**The task**
What lies from the line containing "Keep writing the" through the line containing "6).build('torn_stuffing', M['thread'], table)"? Print exactly those lines, with both ends, and no others.

** START Data provided **

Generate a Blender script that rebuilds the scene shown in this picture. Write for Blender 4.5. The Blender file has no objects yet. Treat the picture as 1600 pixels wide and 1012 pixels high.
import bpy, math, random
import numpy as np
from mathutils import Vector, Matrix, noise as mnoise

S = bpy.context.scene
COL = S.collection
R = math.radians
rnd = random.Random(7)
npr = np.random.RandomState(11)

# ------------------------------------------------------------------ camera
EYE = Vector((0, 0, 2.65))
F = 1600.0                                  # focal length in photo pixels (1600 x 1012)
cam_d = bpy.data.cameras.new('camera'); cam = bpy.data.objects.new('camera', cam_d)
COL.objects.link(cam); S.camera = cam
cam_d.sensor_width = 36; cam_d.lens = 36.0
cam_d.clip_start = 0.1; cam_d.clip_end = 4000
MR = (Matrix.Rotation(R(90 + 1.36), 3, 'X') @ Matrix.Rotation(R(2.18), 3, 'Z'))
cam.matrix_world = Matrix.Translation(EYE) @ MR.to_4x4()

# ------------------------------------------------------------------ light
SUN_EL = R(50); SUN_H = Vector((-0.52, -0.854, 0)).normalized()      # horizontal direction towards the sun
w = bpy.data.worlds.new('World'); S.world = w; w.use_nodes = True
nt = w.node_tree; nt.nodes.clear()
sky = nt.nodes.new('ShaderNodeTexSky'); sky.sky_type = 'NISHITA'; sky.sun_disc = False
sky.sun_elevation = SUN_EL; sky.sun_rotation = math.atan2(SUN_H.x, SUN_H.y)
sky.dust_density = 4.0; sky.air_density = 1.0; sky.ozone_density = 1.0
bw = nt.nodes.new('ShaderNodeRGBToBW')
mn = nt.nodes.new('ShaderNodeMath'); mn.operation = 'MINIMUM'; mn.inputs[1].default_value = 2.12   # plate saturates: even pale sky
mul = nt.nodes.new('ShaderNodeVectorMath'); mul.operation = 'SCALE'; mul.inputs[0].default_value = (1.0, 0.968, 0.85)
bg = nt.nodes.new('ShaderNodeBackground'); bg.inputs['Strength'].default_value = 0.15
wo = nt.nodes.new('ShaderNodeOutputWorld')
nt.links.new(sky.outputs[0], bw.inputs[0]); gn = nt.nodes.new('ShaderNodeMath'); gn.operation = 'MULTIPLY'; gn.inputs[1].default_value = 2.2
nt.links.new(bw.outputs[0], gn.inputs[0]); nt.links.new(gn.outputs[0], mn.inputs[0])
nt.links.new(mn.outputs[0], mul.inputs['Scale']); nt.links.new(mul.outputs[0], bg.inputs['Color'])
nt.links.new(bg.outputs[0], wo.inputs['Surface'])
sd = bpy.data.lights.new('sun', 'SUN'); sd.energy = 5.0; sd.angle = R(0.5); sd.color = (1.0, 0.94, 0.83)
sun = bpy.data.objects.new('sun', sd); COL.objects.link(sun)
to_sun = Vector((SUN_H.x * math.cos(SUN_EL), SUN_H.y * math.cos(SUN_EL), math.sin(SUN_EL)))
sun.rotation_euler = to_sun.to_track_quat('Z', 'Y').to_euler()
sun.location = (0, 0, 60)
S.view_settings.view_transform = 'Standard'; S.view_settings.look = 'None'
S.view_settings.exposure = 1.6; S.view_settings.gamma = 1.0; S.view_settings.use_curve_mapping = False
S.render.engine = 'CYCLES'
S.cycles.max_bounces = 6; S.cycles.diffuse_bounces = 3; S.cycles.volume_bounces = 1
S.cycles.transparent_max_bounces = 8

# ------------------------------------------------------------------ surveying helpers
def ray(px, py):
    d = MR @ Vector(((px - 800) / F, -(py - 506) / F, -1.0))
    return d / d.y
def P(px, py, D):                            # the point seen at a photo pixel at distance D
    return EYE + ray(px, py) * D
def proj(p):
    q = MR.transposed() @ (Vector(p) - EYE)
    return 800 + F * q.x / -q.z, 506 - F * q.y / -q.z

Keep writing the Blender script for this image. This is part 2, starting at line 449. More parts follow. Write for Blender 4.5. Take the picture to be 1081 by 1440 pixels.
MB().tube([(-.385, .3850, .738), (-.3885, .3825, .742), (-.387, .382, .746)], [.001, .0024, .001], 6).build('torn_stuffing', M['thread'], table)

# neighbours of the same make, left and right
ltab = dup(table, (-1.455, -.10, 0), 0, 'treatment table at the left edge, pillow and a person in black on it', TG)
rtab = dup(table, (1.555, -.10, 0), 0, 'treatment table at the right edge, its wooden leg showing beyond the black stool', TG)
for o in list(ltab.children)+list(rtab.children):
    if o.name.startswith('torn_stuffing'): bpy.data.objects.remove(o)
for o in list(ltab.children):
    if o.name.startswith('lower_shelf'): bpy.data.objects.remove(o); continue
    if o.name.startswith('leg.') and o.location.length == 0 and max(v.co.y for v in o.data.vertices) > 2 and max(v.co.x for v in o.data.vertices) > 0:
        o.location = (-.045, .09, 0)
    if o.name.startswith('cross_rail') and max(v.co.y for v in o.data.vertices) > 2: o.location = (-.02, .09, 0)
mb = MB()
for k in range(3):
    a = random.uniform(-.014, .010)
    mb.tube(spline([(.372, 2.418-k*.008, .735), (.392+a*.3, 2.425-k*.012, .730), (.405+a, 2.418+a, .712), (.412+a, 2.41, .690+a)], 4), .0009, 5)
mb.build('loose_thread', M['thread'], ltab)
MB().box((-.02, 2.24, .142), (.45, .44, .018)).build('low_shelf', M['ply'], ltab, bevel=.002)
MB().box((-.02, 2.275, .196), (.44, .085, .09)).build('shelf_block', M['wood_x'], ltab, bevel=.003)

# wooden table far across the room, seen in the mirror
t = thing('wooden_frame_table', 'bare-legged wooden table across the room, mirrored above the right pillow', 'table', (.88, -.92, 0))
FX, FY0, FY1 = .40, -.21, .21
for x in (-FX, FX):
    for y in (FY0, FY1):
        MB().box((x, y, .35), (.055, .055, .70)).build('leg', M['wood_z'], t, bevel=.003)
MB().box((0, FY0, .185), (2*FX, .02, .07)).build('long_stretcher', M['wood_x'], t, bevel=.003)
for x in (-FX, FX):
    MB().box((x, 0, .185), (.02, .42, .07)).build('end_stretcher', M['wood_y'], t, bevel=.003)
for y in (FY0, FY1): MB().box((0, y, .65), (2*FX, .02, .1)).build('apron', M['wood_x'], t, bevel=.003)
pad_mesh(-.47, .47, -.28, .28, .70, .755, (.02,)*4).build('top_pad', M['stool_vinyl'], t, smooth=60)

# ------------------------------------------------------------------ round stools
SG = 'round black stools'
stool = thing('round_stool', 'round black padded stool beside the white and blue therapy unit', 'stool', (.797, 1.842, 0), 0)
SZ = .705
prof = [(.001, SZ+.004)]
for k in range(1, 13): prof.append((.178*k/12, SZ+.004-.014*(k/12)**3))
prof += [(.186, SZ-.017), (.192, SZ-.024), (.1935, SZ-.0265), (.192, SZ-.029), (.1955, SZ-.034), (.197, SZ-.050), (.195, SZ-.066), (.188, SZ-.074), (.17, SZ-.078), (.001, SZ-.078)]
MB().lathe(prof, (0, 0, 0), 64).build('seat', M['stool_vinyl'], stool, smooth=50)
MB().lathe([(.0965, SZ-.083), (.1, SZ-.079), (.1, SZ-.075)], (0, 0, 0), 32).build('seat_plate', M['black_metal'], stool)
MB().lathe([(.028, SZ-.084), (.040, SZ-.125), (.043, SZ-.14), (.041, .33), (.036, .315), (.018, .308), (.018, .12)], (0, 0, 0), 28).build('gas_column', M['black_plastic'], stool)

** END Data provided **

**Finished answer**
Keep writing the Blender script for this image. This is part 2, starting at line 449. More parts follow. Write for Blender 4.5. Take the picture to be 1081 by 1440 pixels.
MB().tube([(-.385, .3850, .738), (-.3885, .3825, .742), (-.387, .382, .746)], [.001, .0024, .001], 6).build('torn_stuffing', M['thread'], table)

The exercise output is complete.